Mining companies and regulatory agencies need clearly defined methods by which sample data of reconstructed minesoils can be interpolated to determine the spatial distribution and suitability of minesoils for reclamation. Objectives of this study were to model spatial distributions of minesoil attributes across reconstructed landscapes at the Rosebud Mine in southeast Montana, and to evaluate geostatistical procedures that account for spatial dependence in data. Minesoils at the Rosebud Mine have been routinely sampled in an irregular pattern of 100‐m sample intervals. The combined replacement depth of topsoil and subsoil material determined the depth of sampling. Topsoil and subsoil materials were analyzed separately for replacement depth, soil texture, soil pH, and electrical conductivity. Minesoil attributes in all cases were spatially independent at the 100‐m sample spacing.

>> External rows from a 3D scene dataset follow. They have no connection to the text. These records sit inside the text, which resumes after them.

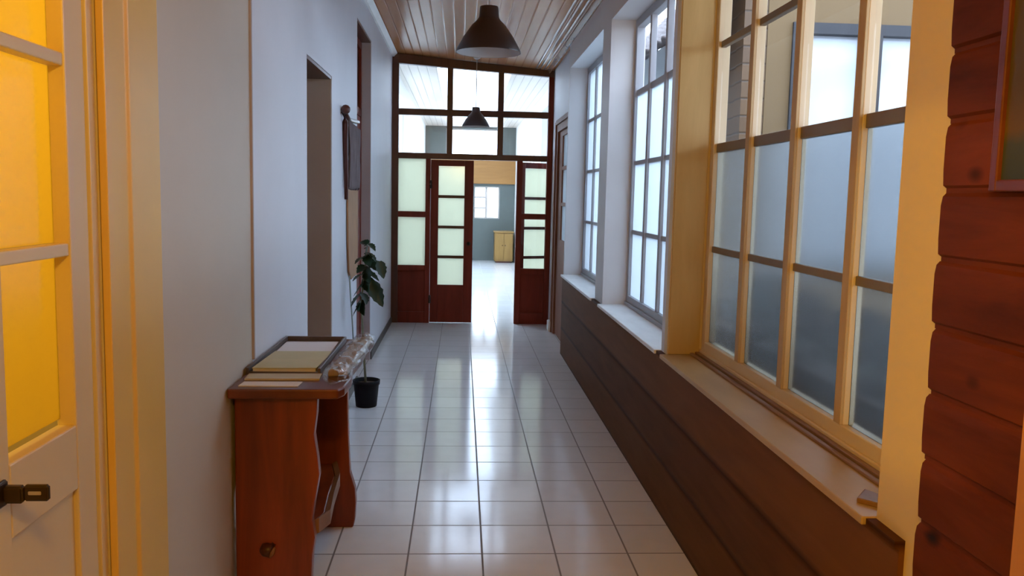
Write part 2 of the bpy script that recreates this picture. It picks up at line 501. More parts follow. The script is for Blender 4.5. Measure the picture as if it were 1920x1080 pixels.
struct(MB().wall(0, 1.11, 1.39, (8.62, 10.66), (0, 3.3), [D6]).build('wall_right_end', 'white_wall'), 'short white wall around the brown glazed door beyond the last window', 'wall')
struct(MB().box(-1.3, 1.4, -2.3, -2.2, 0, 3.42).build('wall_back', 'white_wall'), 'white wall behind the viewer closing the corridor', 'wall')
# cornices
struct(MB().prism([(XL, zc(XL) - .05), (XL + .02, zc(XL) - .05), (XL + .06, zc(XL + .06) - .004), (XL, zc(XL) - .002)], 1, -2.2, YE).build('trim_1', 'sill_white'),
       'thin pale cornice between left wall and plank ceiling', 'trim')
c = MB()
c.prism([(XW, zc(XW) - .045), (XW - .012, zc(XW) - .045), (XW - .034, zc(XW - .034) - .002), (XW, zc(XW) - .002)], 1, -2.2, YE)
for q in (.075, .125, .175):
    c.prism([(XW - q, zc(XW - q) - .014), (XW - q + .010, zc(XW - q + .01) - .014), (XW - q + .018, zc(XW - q + .018) - .002), (XW - q - .008, zc(XW - q - .008) - .002)], 1, -2.2, YE)
struct(c.build('trim_2', 'cornice'), 'varnished cornice and beads between right wall and plank ceiling', 'trim')
# skirting on the left, dark
for k, (a, b) in enumerate(((2.46, 4.83), (5.74, 7.09), (8.17, YE))):
    nm = 'baseboard_left' if k == 0 else 'baseboard_left.%03d' % k
    struct(MB().box(XL, XL + .014, a + .005, b - .005, 0, .07).build(nm, 'baseboard'),
           ('low dark skirting behind the red console on left wall', 'low dark skirting between the tan jamb doorway and the tall doorway', 'low dark skirting between the tall doorway and the end partition')[k], 'baseboard')
# thin batten on left wall
struct(MB().box(XL, XL + .010, 3.548, 3.562, .9, zc(XL) - .05).build('trim_3', 'jamb_mauve'), 'thin upright batten on the left wall above the red console', 'trim')

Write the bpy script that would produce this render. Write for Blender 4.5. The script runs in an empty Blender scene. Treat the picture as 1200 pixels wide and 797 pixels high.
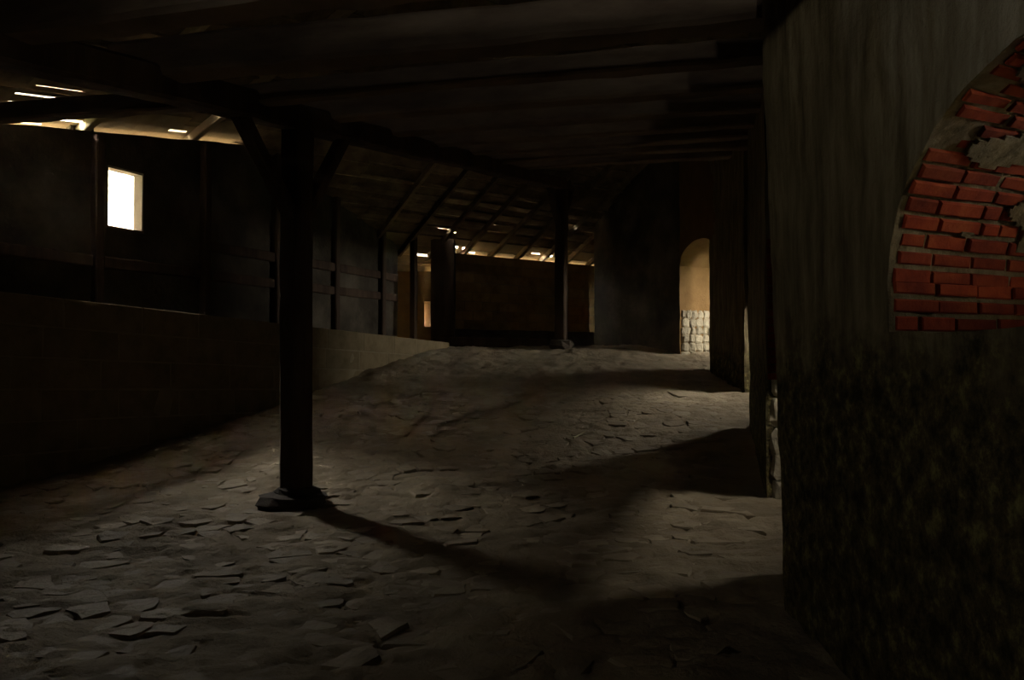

Four soil attributes, topsoil clay content, topsoil pH, topsoil electrical conductivity, and subsoil replacement depth, were used to described the spatial relationships found in the minesoil data. Application of kriging techniques to interpolate between data points was deemed unnecessary due to the uncorrelated nature of the data and lack of reasonable fit of any semivariograms. Trend surface analysis was used to develop a model that predicts minesoil properties across the site. For topsoil clay content, pH, and electrical conductivity, a constant surface through the overall means was the best predictive model for these properties at the site. A quadratic surface was fit to replacement depth data, which exhibited a trend across the reconstructed landscape. This data set provides an example of how geostatistical techniques can be used to evaluate spatial dependence in data. In the absence of spatial dependence, more traditional satistical techniques that rely on independent data assumptions can be used, such as regression techniques.